Revealing Ocean Dynamics Driving ENSO Phase Transitions

ENSO predictability relies largely on deterministic equatorial ocean dynamics, where wind variations during one phase trigger oceanic responses that favor a shift to the opposite phase. However, in observations, this deterministic response is obscured by air-sea coupled variations and stochastic Westerly Wind Bursts. Here, we present a method to isolate the ocean dynamics underpinning ENSO phase transitions using forced experiments with an Ocean General Circulation Model (OGCM). The control experiment is forced by interannually varying wind stresses, with thermal damping from air-sea heat fluxes computed interactively as relaxation to climatological Sea Surface Temperature (SST). This setup reproduces observed equatorial Pacific SST and heat content variations with high fidelity.
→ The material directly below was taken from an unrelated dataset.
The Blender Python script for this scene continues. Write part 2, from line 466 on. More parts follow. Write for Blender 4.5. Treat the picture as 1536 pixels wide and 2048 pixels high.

To assess the role of ocean initial conditions, "memory" experiments branch from the control simulation every January 1^st, replacing wind stresses with climatological values (i.e., no interannual wind anomalies). In these experiments, interannual anomalies arise solely from the evolution of equatorial planetary waves in the initial conditions. The ocean memory index (OMI) derived from these experiments demonstrates hindcast skill for 1-year lagged ENSO peaks comparable to or exceeding traditional precursors like Warm Water Volume or western Pacific heat content. This highlights the effectiveness of our methodology in isolating the ocean dynamics driving ENSO phase transitions. Our findings emphasize the central role of low-order equatorial Rossby waves (meridional modes 1-3) in ENSO's oceanic memory via reflections at the Pacific western boundary and indicate that widely used indices such as Warm Water Volume orwestern Pacific heat content do not optimally capture these processes.